Troubled telecoms group, Smart, is relying on cash from its biggest shareholder, Brendan Murtagh of Kingspan, to keep the business afloat, it emerged yesterday.
Industry sources speculated last night that the company may be for sale. It has hired corporate financiers NCB to review its options for raising capital.
However, the board stressed that the group was looking at a range of possibilities. The review is scheduled to be completed by the end of the month.
Following the company's annual general meeting in Dublin yesterday, finance director Brian Timmons, said that "existing shareholders will provide the company's working capital from the present time" while it carries out a review of the business.
He did not say how much cash the company needs to continue trading. But, responding to shareholders' questions during the meeting, Mr Timmons said that its "burn rate" - the rate at which its operations use up cash - was running at between €2.5 million and €3 million a month.
Chief operations officer Ciarán Casey said shareholders had, in the past, provided the company with capital when it was in-between fundraising rounds. "There's nothing new in this," he stressed.
The directors did not say which shareholders were providing it with money. However, it is understood to be Mr Murtagh, who is Smart's biggest shareholder, with a 19.99 per cent stake. Mr Murtagh is a founder and director of listed building materials group, Kingspan.
In Smart's 2005 annual report, chairman Raymond King said it had a commitment from Mr Murtagh that he would continue to fund its short-term working capital needs.
The company yesterday confirmed that its chief executive, Oisín Fanning, is resigning on health grounds.
The board has appointed Mr Casey to lead the review. He said yesterday that this did not automatically mean he would be taking over as chief executive, but he indicated that he would be interested in the post.

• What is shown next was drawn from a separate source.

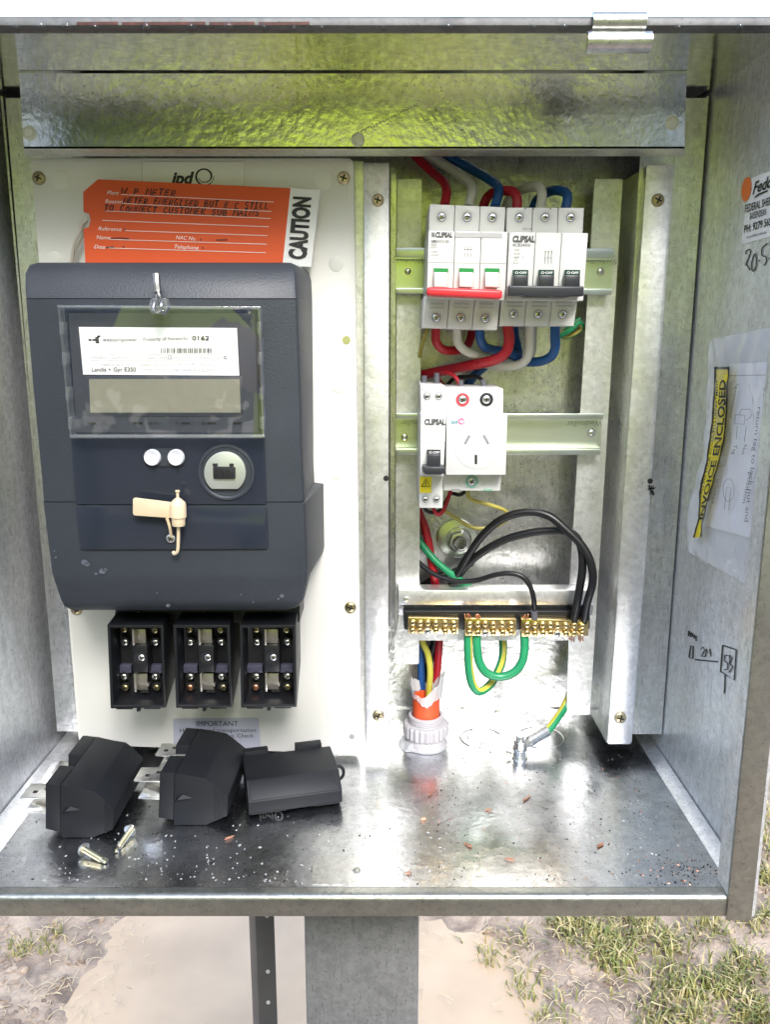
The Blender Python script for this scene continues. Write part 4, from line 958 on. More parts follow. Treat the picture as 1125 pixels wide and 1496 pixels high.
# ================================================================== DIN RAILS
def din(label, x0, x1, v0, v1, v2, v3, tilt, words, scr):
    t = thing('din_rail', label, 'rail', 'mounting rails across the uprights')
    Y0, Y1 = .5605, .5690
    sl = lambda v: (v, v + tilt)
    obj('rail_band', prism([(x0, v1), (x1 - 3, v1 + tilt), (x1 - 4, v2 + tilt), (x0, v2)], Y1, Y1 + .001), M['din'], t)
    obj('rail_lip', prism([(x0, v0), (x1, v0 + tilt), (x1, v1 + tilt), (x0, v1)], Y0, Y0 + .0011), M['din'], t, bevel=.0004)
    obj('rail_lip', prism([(x0, v2), (x1 - 4, v2 + tilt), (x1 - 4, v3 + tilt), (x0, v3)], Y0, Y0 + .0011), M['din'], t, bevel=.0004)
    for va, vb in ((v1, v1 + 1.5), (v2 - 1.5, v2)):
        bm = NB(); a, b_ = PY(x0, v1 if va == v1 else v2, Y0 + .001), PY(x1 - 4, (v1 if va == v1 else v2) + tilt, Y0 + .001)
        q = [a, b_, Vector((b_.x, Y1, b_.z)), Vector((a.x, Y1, a.z))]; dz = Vector((0, 0, .001 if va != v1 else -.001)); poly3(bm, q, [p + dz for p in q]); fixn(bm); obj('rail_side', bm, M['din'], t)
    for u, v in scr: screw('rivet', u, v, Y1, 4.6, t)
    for s, p0, p1 in words: text(s, p0, p1, 8.5, onY(Y1), M['emboss'], t, shear=.15)
din('top mounting rail behind the two wide breakers', 578, 898, 362, 376, 421, 429.5, 1.5, [('Weidmüller', (618, 377.5), (564, 376)), ('Weidmüller', (905, 379), (853, 378))], [(596, 397), (877, 397)])
bm = NB()
din('lower mounting rail behind the power outlet', 578, 882, 604, 612, 656, 664.5, .5, [('Weidmüller', (634, 614), (586, 614)), ('Weidmüller', (879, 615), (828, 615))], [(591, 639), (864, 632)])

# ================================================================== BREAKERS
def breaker(label, top, mid, bot, Yt, Ymid, tops, bots, extra, npole=3, name='circuit_breaker', cat='circuit breaker', group='breakers on the mounting rails'):
    """top / mid / bot: outline of the three steps of the moulding; each pole is a moulding of its own"""
    t = thing(name, label, cat, group)
    for k in range(npole):
        e = .003
        s0, s1 = k / npole + (e if k else 0), (k + 1) / npole - (e if k < npole - 1 else 0)
        bm = prism(subquad(top, s0, 0, s1, 1.04), Yt, .5595); prism(subquad(bot, s0, -.04, s1, 1), Yt + .0001, .5594, bm)
        prism(subquad(mid, s0, 0, s1, 1), Ymid, .558, bm)
        obj('pole_housing', bm, M['white'], t, bevel=.0005)
    for u, v, r in tops + bots:
        obj('terminal_well', cylY(u, v, Yt - .0002, Yt + .0004, r, seg=24), M['side_grey'], t); screw('steel', u, v, Yt - .0001, r * .84, t, name='terminal_screw')
        decal('well_rim', ring2(u, v, r * 1.35, r * 1.35, .6, 24), onY(Yt), M['white_grey'], t)
    extra(t, Yt, Ymid, mid, bot)
    return t
k3 = 3.3284
c4 = lambda x, y: (562 + x / k3, 210 + y / k3)
c5 = lambda x, y: (562 + x / k3, 520 + y / k3)
def C4(P): return [c4(*p) for p in P]
def C5(P): return [c5(*p) for p in P]
def ex1(t, Yt, Ym_, mid, bot):
    f = onY(Ym_)
    for x0 in (240, 364, 489):
        obj('toggle_window', prism(C4([(x0 - 8, 604), (x0 + 76, 606), (x0 + 72, 700), (x0 - 8, 698)]), Ym_ - .0003, Ym_ + .0002), M['white_grey'], t)
        bm = prism(C4([(x0, 625), (x0 + 67, 627), (x0 + 64, 700), (x0, 698)]), Ym_ - .0045, Ym_ - .0002); obj('toggle', bm, M['white'], t, bevel=.0006)
        obj('on_flag', prism(C4([(x0, 606), (x0 + 69, 608), (x0 + 69, 627), (x0, 625)]), Ym_ - .0016, Ym_ - .0002), M['flag_green'], t)
    bm = prism(C4([(207, 697), (574, 712), (573, 757), (205, 738)]), Ym_ - .013, Ym_ - .0005); obj('handle_bar', bm, M['red_bar'], t, bevel=.0016, seg=3)
    decal('seam', stroke([c4(210, 577), c4(590, 583)], .7), f, M['print_pale'], t)
    decal('mark', [C4([(228, 433), (244, 433), (244, 455), (228, 454)])], f, M['print_grey'], t)
    text('CLIPSAL', c4(247, 455), c4(330, 457), 7, f, M['print_mid'], t, bold=.05, shear=.15)
    decal('grey_band', [C4([(342, 433), (572, 437), (571, 460), (342, 456)])], f, M['print_pale'], t)
    text('4MSW3100', c4(225, 483), c4(312, 485), 4.8, f, M['print_grey'], t, bold=.008)
    for s, y, w in (('100A', 497, 30), ('415V', 510, 28)): text(s, c4(224, y), c4(224 + w, y + .5), 3, f, M['print_grey'], t)
    text('I ON  ( )', c4(226, 530), c4(276, 531), 3, f, M['print_grey'], t); text('O OFF ( )', c4(226, 547), c4(276, 548), 3, f, M['print_grey'], t)
    pol = []
    for x in (390, 405, 420): pol += stroke(C4([(x, 500), (x - 3, 520)]), .7) + stroke(C4([(x - 3, 520), (x + 6, 512)]), .6) + stroke(C4([(x, 532), (x + 2, 552)]), .7)
    pol += stroke(C4([(388, 516), (426, 517)]), .4); decal('contact_symbol', pol, f, M['print_grey'], t)
    for x in (255, 375, 495):
        for y in (779, 799): obj('vent_slot', prism(C4([(x - 35, y - 5), (x + 35, y - 4), (x + 35, y + 4), (x - 35, y + 3)]), Yt - .0004, Yt + .0003), M['print_pale'], t)
breaker('white three pole main switch with a red handle bar and green flags', C4([(219, 295), (588, 310), (582, 428), (215, 422)]), C4([(214, 424), (599, 430), (585, 762), (205, 750)]), C4([(192, 748), (562, 764), (546, 908), (180, 896)]), .5150, .5040,
        [(*c4(277, 357), 7.4), (*c4(401, 358), 7.4), (*c4(524, 360), 7.4)], [(*c4(251, 846), 7), (*c4(371, 847), 7), (*c4(490, 850), 7)], ex1)
def ex2(t, Yt, Ym_, mid, bot):
    f = onY(Ym_)
    for i, x0 in enumerate((626, 752, 878)):
        obj('toggle_window', prism(C4([(x0 - 2, 614), (x0 + 73, 615), (x0 + 71, 700), (x0 - 4, 699)]), Ym_ - .0003, Ym_ + .0002), M['toggle'], t)
        obj('off_band', prism(C4([(x0, 616), (x0 + 71, 617), (x0 + 71, 640), (x0, 639)]), Ym_ - .0030, Ym_ - .0002), M['dark_green'], t)
        text('O·OFF', c4(x0 + 8, 634), c4(x0 + 64, 635), 3.4, onY(Ym_ - .0030), M['label_white'], t, bold=.015)
        bm = prism(C4([(x0, 640), (x0 + 70, 641), (x0 + 68, 700), (x0 - 2, 699)]), Ym_ - .0075, Ym_ - .0002); obj('toggle', bm, M['toggle'], t, bevel=.0006)
    bm = prism(C4([(603, 690), (970, 694), (969, 742), (905, 742), (890, 749), (690, 746), (672, 738), (603, 738)]), Ym_ - .0135, Ym_ - .0005); obj('handle_bar', bm, M['toggle'], t, bevel=.0012, seg=3)
    text('CLIPSAL', c4(622, 478), c4(729, 479), 8.6, f, M['print_mid'], t, bold=.05, shear=.2)
    text('4CB340/6', c4(621, 500), c4(708, 501), 4.4, f, M['print_grey'], t, bold=.006, shear=.1)
    for s, y, w in (('C40', 522, 26), ('415V ~', 541, 44), ('6000   3', 558, 44)): text(s, c4(628, y), c4(628 + w, y + .5), 2.9, f, M['print_grey'], t)
    decal('mark', stroke(C4([(626, 583), (650, 583), (638, 562), (626, 583)]), .6), f, M['print_grey'], t)
    pol = []
    for x in (782, 797, 812): pol += stroke(C4([(x, 522), (x - 1, 540)]), .9) + stroke(C4([(x - 2, 540), (x - 2, 585)]), .8) + stroke(C4([(x - 6, 528), (x + 4, 526)]), .6)
    pol += stroke(C4([(776, 556), (816, 557)]), .4); decal('contact_symbol', pol, f, M['print_grey'], t)
    text('SE23106', c4(668, 419), c4(716, 420), 2.6, onY(Yt), M['print_grey'], t)
    for x in (632, 752, 872):
        for y in (773, 791): obj('vent_slot', prism(C4([(x - 38, y - 5), (x + 38, y - 4), (x + 38, y + 4), (x - 38, y + 3)]), Yt - .0004, Yt + .0003), M['print_pale'], t)
    for x in (683, 723, 806, 846): obj('edge_notch', prism(C4([(x - 3, 311), (x + 3, 311), (x + 3, 322), (x - 3, 322)]), Yt - .0003, Yt + .0002), M['side_grey'], t)
breaker('white three pole circuit breaker with a black handle bar switched off', C4([(595, 312), (970, 313), (964, 434), (592, 432)]), C4([(608, 432), (990, 436), (966, 765), (591, 760)]), C4([(567, 762), (938, 764), (920, 888), (558, 886)]), .5150, .5040,
        [(*c4(655, 360), 7), (*c4(780, 360), 7), (*c4(905, 360), 7)], [(*c4(627, 829), 6.8), (*c4(747, 830), 6.8), (*c4(866, 831), 6.8)], ex2)
def ex3(t, Yt, Ym_, mid, bot):
    f = onY(Ym_)
    text('CLIPSAL', c5(193, 333), c5(296, 334), 7.8, f, M['print_mid'], t, bold=.05)
    for y in (345, 368, 382): text('C16  30mA', c5(205, y), c5(290, y), 2.6, f, M['print_pale'], t)
    obj('toggle_window', prism(C5([(206, 457), (272, 458), (272, 545), (206, 544)]), Ym_ - .0003, Ym_ + .0002), M['toggle'], t)
    obj('off_band', prism(C5([(207, 458), (271, 459), (271, 478), (207, 477)]), Ym_ - .003, Ym_ - .0002), M['dark'], t)
    text('O.OFF', c5(215, 474), c5(267, 475), 3.4, onY(Ym_ - .003), M['label_white'], t, bold=.015)
    obj('toggle', prism(C5([(207, 480), (271, 481), (271, 548), (207, 547)]), Ym_ - .007, Ym_ - .0002), M['toggle'], t, bevel=.0007)
    obj('handle_bar', prism(C5([(186, 538), (294, 541), (293, 568), (276, 580), (198, 578), (185, 566)]), Ym_ - .0125, Ym_ - .0004), M['toggle'], t, bevel=.001)
    f2 = onY(Yt)
    decal('warning_sticker', [C5([(170, 586), (229, 588), (226, 666), (170, 664)])], f2, M['warn'], t, (0, -.0002, 0))
    decal('warning_symbol', stroke(C5([(179, 634), (220, 635), (200, 598), (179, 634)]), 1.1) + stroke(C5([(203, 608), (196, 619), (204, 619), (198, 630)]), .9), f2, M['print'], t, (0, -.0004, 0))
    text('N', c5(180, 166), c5(188, 166), 2.6, f2, M['print_grey'], t)
    decal('seam', stroke([c5(183, 417), c5(298, 418)], .5), f, M['print_pale'], t)
breaker('narrow white breaker with a yellow warning sticker, left of the power outlet', C5([(174, 140), (294, 145), (296, 290), (176, 286)]), C5([(176, 284), (300, 285), (286, 586), (172, 582)]), C5([(171, 580), (285, 584), (282, 741), (168, 739)]), .5150, .5040,
        [(*c5(206, 197), 5.6), (*c5(263, 197), 5.6)], [(*c5(198, 698), 5.2), (*c5(252, 698), 5.2)], ex3, 1)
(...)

Smart provides broadband and fixed-line voice services to household and business customers. According to its AGM statement, it has 16,5000 residential broadband subscribers and 160 corporate clients.
Last year its operations lost €21.7 million. It expects to break even midway through 2007.
In his statement, Mr Casey said that Smart was "facing into a challenging period, but we are confident that a refocused and re-invigorated Smart will succeed in the Irish telecommunications market".